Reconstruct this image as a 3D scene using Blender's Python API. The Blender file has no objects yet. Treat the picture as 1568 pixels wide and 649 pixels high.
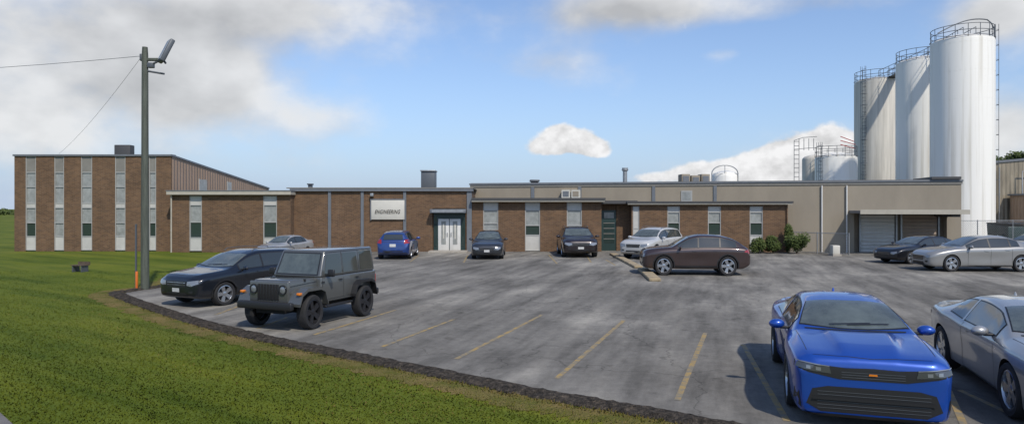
import bpy, bmesh, math, random
import numpy as np
from mathutils import Vector, Matrix
from mathutils.bvhtree import BVHTree
random.seed(7); rng=np.random.default_rng(7)
scene=bpy.context.scene
EYE=2.75; FP=1050.0; HX=784.0; HY=318.0   # survey constants: eye height, focal length, principal point
def gxy(px,py):
    Y=EYE*FP/(py-HY); return ((px-HX)*Y/FP,Y)
def zat(py,Y): return EYE-(py-HY)*Y/FP
def xat(px,Y): return (px-HX)*Y/FP

# ------------------------------------------------------------------ materials
def newmat(name):
    m=bpy.data.materials.new(name); m.use_nodes=True
    return m,m.node_tree.nodes,m.node_tree.links,m.node_tree.nodes['Principled BSDF']
def mat(name,col,rough=.6,metal=0,coat=0,var=0.0,vscale=3.0,bump=0,bscale=20,spec=.5,streak=None):
    m,N,L,b=newmat(name)
    b.inputs['Base Color'].default_value=(*col,1); b.inputs['Roughness'].default_value=rough
    b.inputs['Metallic'].default_value=metal; b.inputs['Coat Weight'].default_value=coat
    b.inputs['Coat Roughness'].default_value=.04
    b.inputs['Specular IOR Level'].default_value=spec
    if var or bump or streak:
        tc=N.new('ShaderNodeTexCoord')
        mp=N.new('ShaderNodeMapping'); L.new(tc.outputs['Object'],mp.inputs[0])
        if streak: mp.inputs['Scale'].default_value=streak
    if var:
        n=N.new('ShaderNodeTexNoise'); n.inputs['Scale'].default_value=vscale; n.inputs['Detail'].default_value=5
        n.inputs['Roughness'].default_value=.65
        L.new(mp.outputs[0],n.inputs['Vector'])
        r=N.new('ShaderNodeValToRGB'); r.color_ramp.elements[0].position=.3; r.color_ramp.elements[1].position=.7
        r.color_ramp.elements[0].color=(*[c*(1-var) for c in col],1); r.color_ramp.elements[1].color=(*[min(1,c*(1+var)) for c in col],1)
        L.new(n.outputs[0],r.inputs[0]); L.new(r.outputs[0],b.inputs['Base Color'])
    if bump:
        n2=N.new('ShaderNodeTexNoise'); n2.inputs['Scale'].default_value=bscale; n2.inputs['Detail'].default_value=4
        L.new(tc.outputs['Object'],n2.inputs['Vector'])
        bp=N.new('ShaderNodeBump'); bp.inputs['Strength'].default_value=bump; bp.inputs['Distance'].default_value=.03
        L.new(n2.outputs[0],bp.inputs['Height']); L.new(bp.outputs[0],b.inputs['Normal'])
    return m
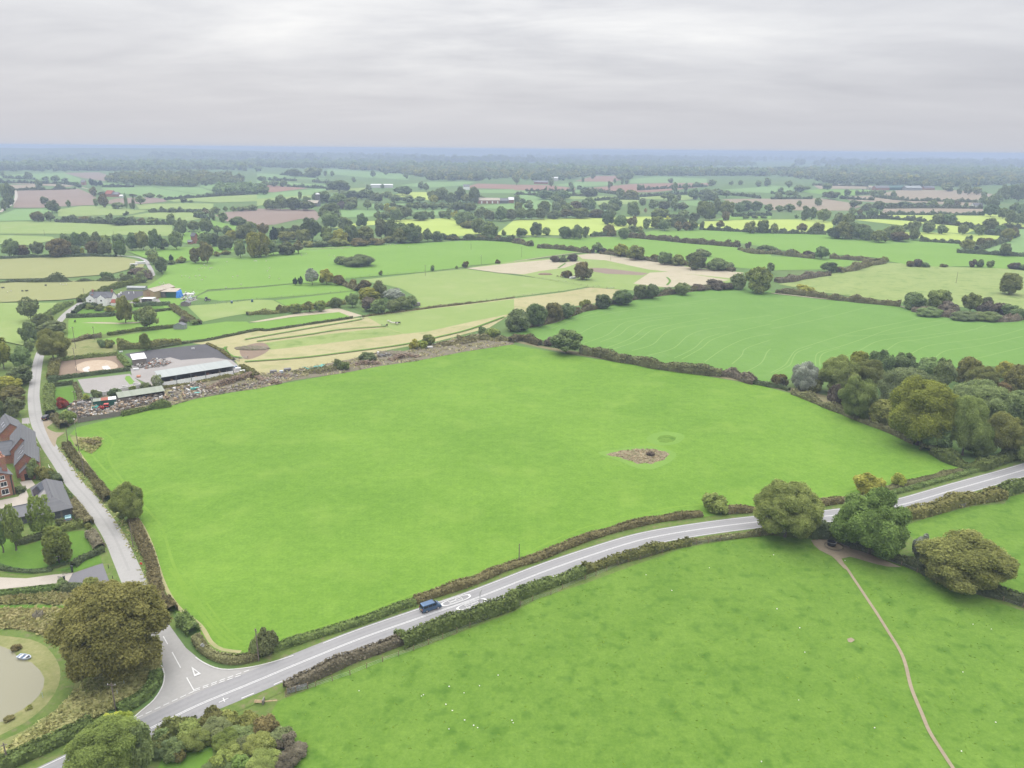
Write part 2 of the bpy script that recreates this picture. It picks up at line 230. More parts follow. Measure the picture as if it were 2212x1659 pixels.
class MB:      # collects shapes into ONE mesh
    def __init__(s): s.b = bmesh.new()
    def poly(s, ps):
        return s.b.faces.new([s.b.verts.new(p) for p in ps])
    def hexa(s, p8):       # bottom 4 then top 4
        v = [s.b.verts.new(p) for p in p8]
        for f in ((3,2,1,0),(4,5,6,7),(0,1,5,4),(1,2,6,5),(2,3,7,6),(3,0,4,7)): s.b.faces.new([v[i] for i in f])
        return s
    def box(s, x0, x1, y0, y1, z0, z1): return s.hexa([(x0,y0,z0),(x1,y0,z0),(x1,y1,z0),(x0,y1,z0),(x0,y0,z1),(x1,y0,z1),(x1,y1,z1),(x0,y1,z1)])
    def prism(s, prof, y0, y1, axis='y'):      # profile in (x,z) pushed along y
        n = len(prof); f = (lambda a, y, z: (a, y, z)) if axis == 'y' else (lambda a, y, z: (y, a, z))
        A = [s.b.verts.new(f(a, y0, z)) for a, z in prof]; B = [s.b.verts.new(f(a, y1, z)) for a, z in prof]
        s.b.faces.new(A); s.b.faces.new(B[::-1])
        for i in range(n): s.b.faces.new([A[i], B[i], B[(i+1) % n], A[(i+1) % n]])
        return s
    def tube(s, p, q, r0, r1=None, n=8):
        p, q = Vector(p), Vector(q); r1 = r0 if r1 is None else r1; d = (q-p).normalized(); a = d.orthogonal().normalized(); c = d.cross(a)
        A = [s.b.verts.new(p+(a*math.cos(2*PI*i/n)+c*math.sin(2*PI*i/n))*r0) for i in range(n)]; B = [s.b.verts.new(q+(a*math.cos(2*PI*i/n)+c*math.sin(2*PI*i/n))*r1) for i in range(n)]
        for i in range(n): s.b.faces.new([A[i], A[(i+1) % n], B[(i+1) % n], B[i]])
        s.b.faces.new(A[::-1]); s.b.faces.new(B); return s
    def wheel(s, c, r, wd, axis='y', n=18):
        dv = {'y': Vector((0, wd/2, 0)), 'x': Vector((wd/2, 0, 0))}[axis]; c = Vector(c); return s.tube(c-dv, c+dv, r, r, n)
    def ball(s, c, rx, ry, rz, sub=2):
        r = bmesh.ops.create_icosphere(s.b, subdivisions=sub, radius=1)
        for v in r['verts']: v.co = Vector((c[0]+v.co.x*rx, c[1]+v.co.y*ry, c[2]+v.co.z*rz))
        return s
    def build(s, name, mat, parent=None, loc=(0,0,0), rotz=0, smooth=False, bevel=0):
        bmesh.ops.recalc_face_normals(s.b, faces=s.b.faces)
        if bevel: bmesh.ops.bevel(s.b, geom=list(s.b.edges), offset=bevel, segments=2, affect='EDGES', profile=.6)
        me = bpy.data.meshes.new(name); s.b.to_mesh(me); s.b.free(); me.materials.append(mat)
        if smooth:
            for p in me.polygons: p.use_smooth = True
        return link(name, me, parent, loc, rotz)
def smooth_line(ps, step=2.0, closed=False):
    ps = [np.asarray(p, float) for p in ps]; n = len(ps); o = []
    if n < 3 and not closed:
        d = np.linalg.norm(ps[1]-ps[0]); k = max(2, int(d/step)+1); return np.array([ps[0]+(ps[1]-ps[0])*i/(k-1) for i in range(k)])
    for i in range(n if closed else n-1):
        g = (lambda j: ps[j % n]) if closed else (lambda j: ps[min(max(j, 0), n-1)])
        a, b, c, d = g(i-1), g(i), g(i+1), g(i+2)
        k = max(1, int(np.linalg.norm(c-b)/step))
        for j in range(k):
            t = j/k; o.append(.5*((2*b)+(c-a)*t+(2*a-5*b+4*c-d)*t*t+(3*b-a-3*c+d)*t**3))
    if not closed: o.append(ps[-1])
    return np.array(o)
def normals2(c):
    t = np.gradient(c, axis=0); t /= np.linalg.norm(t, axis=1)[:, None]+1e-9; return np.stack([-t[:, 1], t[:, 0]], 1)
def arclen(c): return np.concatenate([[0], np.cumsum(np.linalg.norm(np.diff(c, axis=0), axis=1))])
def offset(c, d): return c+normals2(c)*d
def sheet(name, ps, mat, z, label, kind='structure', sm=False):
    ps = [np.asarray(p) for p in ps]
    if sm: ps = list(smooth_line(ps, 2.0, True))
    v = [Vector((p[0], p[1], 0)) for p in ps]; tr = tessellate_polygon([v])
    V = [(p[0], p[1], z) for p in ps]; T = []
    for t in tr:
        a, b, c = (v[i] for i in t)
        T.append(t if (b-a).cross(c-a).z > 0 else t[::-1])
    o = link(name, mesh_np(name, V, [], mat, tri=T)); tag(o, label, kind=kind); return o
def ribbon_vq(c, lo, hi, z):
    n = normals2(c); lo = np.broadcast_to(lo, len(c)); hi = np.broadcast_to(hi, len(c))
    A = c+n*lo[:, None]; B = c+n*hi[:, None]; k = len(c)
    V = np.concatenate([np.c_[A, np.full(k, z)], np.c_[B, np.full(k, z)]]); i = np.arange(k-1)
    return V, np.stack([i, i+1, i+1+k, i+k], 1)[:, ::-1]
def ribbon(name, c, lo, hi, z, mat, label, kind='structure'):
    V, Q = ribbon_vq(c, lo, hi, z); o = link(name, mesh_np(name, V, Q, mat)); 
    return tag(o, label, kind=kind)
def many_ribbons(name, items, z, mat, label, kind='structure', dz=.0012):
    VV, QQ, k = [], [], 0
    for j, (c, lo, hi) in enumerate(items):
        V, Q = ribbon_vq(c, lo, hi, z+dz*j); VV.append(V); QQ.append(Q+k); k += len(V)
    o = link(name, mesh_np(name, np.concatenate(VV), np.concatenate(QQ), mat)); return tag(o, label, kind=kind)
# ---------------------------------------------------------------- the ground
V = [(-17000, -700, 0), (17000, -700, 0), (17000, 17000, 0), (-17000, 17000, 0)]
tag(link('ground', mesh_np('ground', V, [(0, 1, 2, 3)], GM['far'])), 'wide flat green farmland reaching the hazy horizon', kind='structure')
_z = [0.02]; ZS = [0.0016]
def field(mat, spec, label, name='field', sm=False):
    _z[0] += ZS[0]
    return sheet(name, pts(spec), GM[mat], _z[0], label, sm=sm)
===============
** Your task **
Starting at the first line of the entries, restate word for word everything through the line that holds "def xat(px,Y): return (px-HX)*Y/FP", both ends included, but omit any pictures.

** Task output **
Reconstruct this image as a 3D scene using Blender's Python API. The Blender file has no objects yet. Treat the picture as 1568 pixels wide and 649 pixels high.
import bpy, bmesh, math, random
import numpy as np
from mathutils import Vector, Matrix
from mathutils.bvhtree import BVHTree
random.seed(7); rng=np.random.default_rng(7)
scene=bpy.context.scene
EYE=2.75; FP=1050.0; HX=784.0; HY=318.0   # survey constants: eye height, focal length, principal point
def gxy(px,py):
    Y=EYE*FP/(py-HY); return ((px-HX)*Y/FP,Y)
def zat(py,Y): return EYE-(py-HY)*Y/FP
def xat(px,Y): return (px-HX)*Y/FP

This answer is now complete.